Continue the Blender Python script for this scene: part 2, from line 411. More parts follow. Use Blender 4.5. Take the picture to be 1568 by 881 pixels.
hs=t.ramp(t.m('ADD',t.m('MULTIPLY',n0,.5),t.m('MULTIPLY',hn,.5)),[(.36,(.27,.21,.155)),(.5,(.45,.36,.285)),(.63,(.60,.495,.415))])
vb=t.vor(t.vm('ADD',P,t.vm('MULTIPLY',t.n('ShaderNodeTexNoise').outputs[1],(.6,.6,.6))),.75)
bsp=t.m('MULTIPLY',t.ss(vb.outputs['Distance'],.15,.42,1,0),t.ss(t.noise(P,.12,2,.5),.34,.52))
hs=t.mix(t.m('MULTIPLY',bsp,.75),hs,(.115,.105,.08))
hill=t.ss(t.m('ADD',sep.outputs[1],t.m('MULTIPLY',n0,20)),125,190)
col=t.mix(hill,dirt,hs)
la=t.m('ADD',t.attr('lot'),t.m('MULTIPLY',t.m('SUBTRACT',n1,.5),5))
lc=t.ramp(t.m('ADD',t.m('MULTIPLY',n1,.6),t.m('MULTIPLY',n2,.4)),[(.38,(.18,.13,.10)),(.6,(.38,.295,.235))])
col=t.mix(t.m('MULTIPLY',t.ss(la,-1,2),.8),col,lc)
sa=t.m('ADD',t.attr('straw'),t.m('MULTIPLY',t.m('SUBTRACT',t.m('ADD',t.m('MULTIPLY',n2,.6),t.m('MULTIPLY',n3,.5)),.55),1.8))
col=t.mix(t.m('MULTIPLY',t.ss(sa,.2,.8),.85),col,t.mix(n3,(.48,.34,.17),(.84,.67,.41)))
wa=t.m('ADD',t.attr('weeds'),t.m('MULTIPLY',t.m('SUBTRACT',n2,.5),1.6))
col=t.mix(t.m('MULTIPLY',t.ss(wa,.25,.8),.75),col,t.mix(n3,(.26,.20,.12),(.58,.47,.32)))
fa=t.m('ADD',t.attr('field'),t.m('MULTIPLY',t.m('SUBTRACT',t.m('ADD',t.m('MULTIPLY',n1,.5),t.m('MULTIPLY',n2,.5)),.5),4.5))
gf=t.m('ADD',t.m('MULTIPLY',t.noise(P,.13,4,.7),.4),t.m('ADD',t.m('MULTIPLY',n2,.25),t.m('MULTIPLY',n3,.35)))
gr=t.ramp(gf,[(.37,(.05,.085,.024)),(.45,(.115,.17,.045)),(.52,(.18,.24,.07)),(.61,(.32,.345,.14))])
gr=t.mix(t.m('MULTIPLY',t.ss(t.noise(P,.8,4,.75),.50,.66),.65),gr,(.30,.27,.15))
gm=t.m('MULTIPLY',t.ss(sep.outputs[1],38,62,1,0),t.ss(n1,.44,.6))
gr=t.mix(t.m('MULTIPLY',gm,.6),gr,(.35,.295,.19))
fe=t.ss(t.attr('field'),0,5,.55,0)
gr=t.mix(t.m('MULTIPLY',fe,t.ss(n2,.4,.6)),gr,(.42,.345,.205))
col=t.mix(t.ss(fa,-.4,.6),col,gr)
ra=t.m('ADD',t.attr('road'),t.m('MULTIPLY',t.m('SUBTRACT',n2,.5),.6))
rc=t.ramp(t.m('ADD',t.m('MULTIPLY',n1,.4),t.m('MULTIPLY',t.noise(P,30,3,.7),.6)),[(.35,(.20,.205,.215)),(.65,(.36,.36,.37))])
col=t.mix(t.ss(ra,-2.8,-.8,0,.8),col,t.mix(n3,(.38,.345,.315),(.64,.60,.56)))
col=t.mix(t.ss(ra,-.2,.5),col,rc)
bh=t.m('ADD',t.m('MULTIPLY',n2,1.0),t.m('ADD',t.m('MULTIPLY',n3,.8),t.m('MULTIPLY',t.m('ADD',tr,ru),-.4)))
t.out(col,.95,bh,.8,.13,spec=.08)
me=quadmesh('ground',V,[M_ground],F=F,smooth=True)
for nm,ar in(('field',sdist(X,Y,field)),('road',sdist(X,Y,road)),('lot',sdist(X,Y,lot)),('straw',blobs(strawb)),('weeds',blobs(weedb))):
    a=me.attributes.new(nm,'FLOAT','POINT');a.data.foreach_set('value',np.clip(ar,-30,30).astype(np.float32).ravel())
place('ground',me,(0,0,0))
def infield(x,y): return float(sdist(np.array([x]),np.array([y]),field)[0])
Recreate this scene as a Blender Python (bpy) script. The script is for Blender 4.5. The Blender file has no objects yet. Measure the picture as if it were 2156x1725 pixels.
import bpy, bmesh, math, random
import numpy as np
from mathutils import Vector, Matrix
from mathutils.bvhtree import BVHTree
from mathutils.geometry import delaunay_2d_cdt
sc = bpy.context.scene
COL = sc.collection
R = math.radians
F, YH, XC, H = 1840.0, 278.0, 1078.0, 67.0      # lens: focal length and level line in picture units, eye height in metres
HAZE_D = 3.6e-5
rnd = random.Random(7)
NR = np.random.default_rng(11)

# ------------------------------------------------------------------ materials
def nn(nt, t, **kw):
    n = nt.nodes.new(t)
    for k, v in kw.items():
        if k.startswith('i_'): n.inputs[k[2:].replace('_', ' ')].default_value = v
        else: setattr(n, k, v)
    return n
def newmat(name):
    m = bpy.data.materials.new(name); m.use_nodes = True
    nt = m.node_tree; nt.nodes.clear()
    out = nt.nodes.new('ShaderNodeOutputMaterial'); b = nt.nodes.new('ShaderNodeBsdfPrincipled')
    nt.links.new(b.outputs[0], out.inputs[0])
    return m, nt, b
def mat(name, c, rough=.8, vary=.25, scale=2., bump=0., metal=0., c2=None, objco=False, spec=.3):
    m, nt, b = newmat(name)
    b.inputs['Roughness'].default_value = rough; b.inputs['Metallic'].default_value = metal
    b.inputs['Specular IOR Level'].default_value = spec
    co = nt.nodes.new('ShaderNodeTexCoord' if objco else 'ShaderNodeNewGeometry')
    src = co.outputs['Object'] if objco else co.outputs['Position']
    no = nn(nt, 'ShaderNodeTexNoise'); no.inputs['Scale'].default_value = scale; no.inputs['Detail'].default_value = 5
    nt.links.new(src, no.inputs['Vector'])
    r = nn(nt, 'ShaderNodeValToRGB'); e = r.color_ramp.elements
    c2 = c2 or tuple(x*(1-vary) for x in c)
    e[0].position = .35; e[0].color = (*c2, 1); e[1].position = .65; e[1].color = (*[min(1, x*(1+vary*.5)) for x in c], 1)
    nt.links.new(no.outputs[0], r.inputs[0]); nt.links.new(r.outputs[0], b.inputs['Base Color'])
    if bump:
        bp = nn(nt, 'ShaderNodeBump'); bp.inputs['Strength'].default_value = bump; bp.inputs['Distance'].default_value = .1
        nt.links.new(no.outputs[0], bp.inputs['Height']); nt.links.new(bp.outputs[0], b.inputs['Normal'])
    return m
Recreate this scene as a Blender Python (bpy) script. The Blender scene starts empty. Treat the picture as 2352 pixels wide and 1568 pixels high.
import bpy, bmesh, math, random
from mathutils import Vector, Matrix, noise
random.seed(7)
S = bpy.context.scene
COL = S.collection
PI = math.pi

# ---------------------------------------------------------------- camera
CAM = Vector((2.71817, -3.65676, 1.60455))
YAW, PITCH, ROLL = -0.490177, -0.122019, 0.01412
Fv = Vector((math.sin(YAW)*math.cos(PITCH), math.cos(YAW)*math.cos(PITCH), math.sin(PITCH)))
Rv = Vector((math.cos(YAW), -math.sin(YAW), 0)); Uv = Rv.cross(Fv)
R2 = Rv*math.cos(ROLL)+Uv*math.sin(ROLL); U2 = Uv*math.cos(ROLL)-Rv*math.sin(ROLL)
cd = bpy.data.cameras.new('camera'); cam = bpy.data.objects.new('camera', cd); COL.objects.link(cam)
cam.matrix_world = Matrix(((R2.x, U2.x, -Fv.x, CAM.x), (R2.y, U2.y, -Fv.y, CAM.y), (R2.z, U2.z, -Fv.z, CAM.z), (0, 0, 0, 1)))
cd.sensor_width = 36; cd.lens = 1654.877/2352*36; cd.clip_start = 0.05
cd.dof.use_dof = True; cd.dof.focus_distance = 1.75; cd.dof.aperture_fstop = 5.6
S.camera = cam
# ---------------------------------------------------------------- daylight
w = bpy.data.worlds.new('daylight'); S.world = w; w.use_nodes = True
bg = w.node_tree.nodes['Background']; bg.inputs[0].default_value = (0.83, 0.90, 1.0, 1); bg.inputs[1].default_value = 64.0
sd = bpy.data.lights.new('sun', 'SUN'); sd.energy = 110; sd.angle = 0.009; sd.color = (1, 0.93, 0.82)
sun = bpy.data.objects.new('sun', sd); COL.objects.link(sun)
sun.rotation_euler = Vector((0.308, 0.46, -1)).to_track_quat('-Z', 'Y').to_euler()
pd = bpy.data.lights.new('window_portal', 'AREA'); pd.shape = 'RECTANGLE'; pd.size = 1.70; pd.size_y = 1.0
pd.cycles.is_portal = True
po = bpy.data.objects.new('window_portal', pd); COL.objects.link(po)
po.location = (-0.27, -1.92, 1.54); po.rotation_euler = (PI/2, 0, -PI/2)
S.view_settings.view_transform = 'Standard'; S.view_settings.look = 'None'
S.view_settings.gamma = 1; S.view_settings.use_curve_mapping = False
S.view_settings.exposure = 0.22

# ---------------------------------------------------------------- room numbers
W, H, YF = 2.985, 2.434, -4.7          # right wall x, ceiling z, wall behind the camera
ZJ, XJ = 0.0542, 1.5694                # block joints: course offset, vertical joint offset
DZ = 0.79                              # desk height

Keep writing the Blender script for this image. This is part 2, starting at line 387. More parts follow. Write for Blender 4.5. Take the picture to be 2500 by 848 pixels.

□ □ □

# PROBLEM DETAILS:
Retype the entries above exactly, but only from the line containing "1568 pixels high." through the line containing "PI = math.pi", both included.

# SOLUTION TO THIS PROBLEM:
Recreate this scene as a Blender Python (bpy) script. The Blender scene starts empty. Treat the picture as 2352 pixels wide and 1568 pixels high.
import bpy, bmesh, math, random
from mathutils import Vector, Matrix, noise
random.seed(7)
S = bpy.context.scene
COL = S.collection
PI = math.pi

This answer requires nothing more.